One of most emotional scenes for me is the Shailene Woodley pool scene in The Descendants. I think it really hits home for me because I've had devasting news like that in my past, and she truly made that a very heartbreaking scene. I know under water and on the surface the scene is just a girl crying but the lead up to that moment and the cinematography of the scene was executed perfectly. It is the first time that Shailene Woodley's character is shown as a vulnerable character. Before this scene you aren't sure if you can sympathize so much with her character. The first time we see her we see her drinking and sneaking out of her college after hours and she seems like an 100% problem child that just will not be able to grow up. However, you suddenly see that her life has been surrounded with tragic circumstances and you just really feel for her. But not only is this one of Paynes best scenes ever, it is one of the best executed scenes that I have ever seen of all time. Just the way George breaks the news to her and the under water camera work is truly sensational. A definite powerhouse scene.

I legitimately believe I will be rewatching 3 of Paynes films this year. Nebraska, The Descendants, and Sideways. And it won't be long before I will want to watch Election again.
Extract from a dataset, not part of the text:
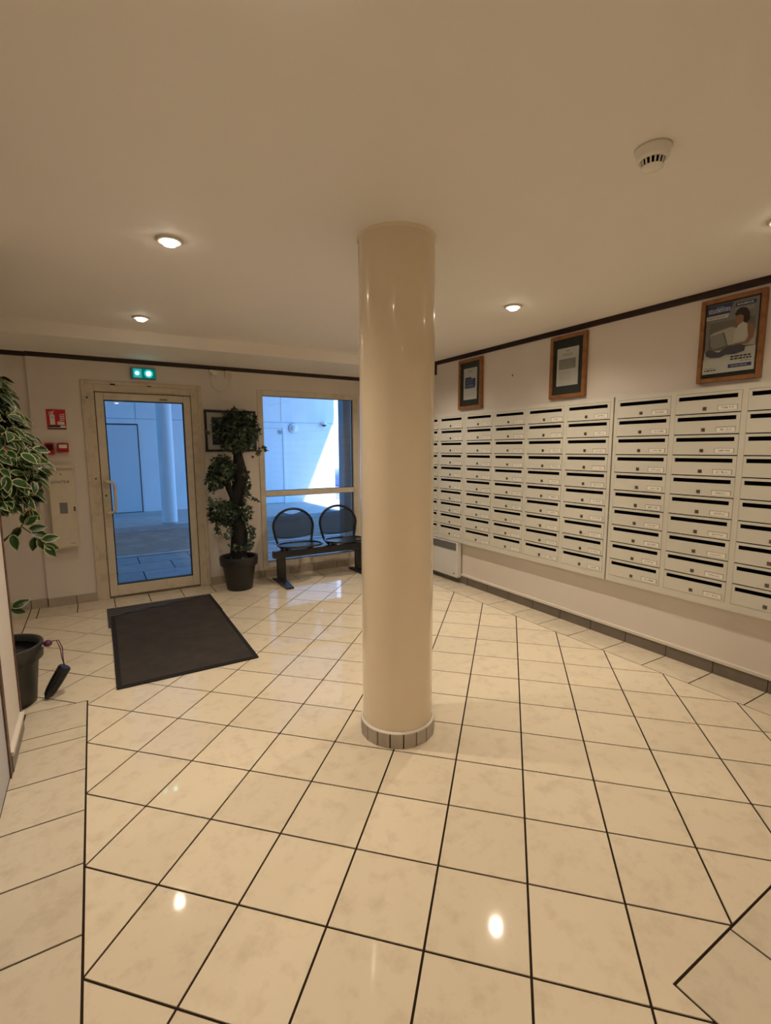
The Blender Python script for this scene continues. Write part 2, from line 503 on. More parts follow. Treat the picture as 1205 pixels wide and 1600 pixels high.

About Schmidt is the other half of my joint favourites, it's also the underrated script i spoke of earlier. Seriously other than a few i disliked at first like Chinatown and The Royal Tenenbaums, About Schmidt is possibly my most rewarding rewatch, it's the main reason i have such high hopes for Nebraska.

Excellent scene and writeup Raul . Hopefully that wasn't the next scene Sean was planning on picking .

Also Sean can i ask if there was a remake you had in mind for Payne, or if you could think of one now? I really thought that was an interesting question and forgot to ask if you had something in mind.

I really didn't. I think he would do well with Wilder stuff which made me think of the question, so it is interesting you mentioned The Apartment. Of course I really wouldn't want to see most of Wilder's stuff touched. The Lost Weekend might be good. That is one that to me has potential but feels dated.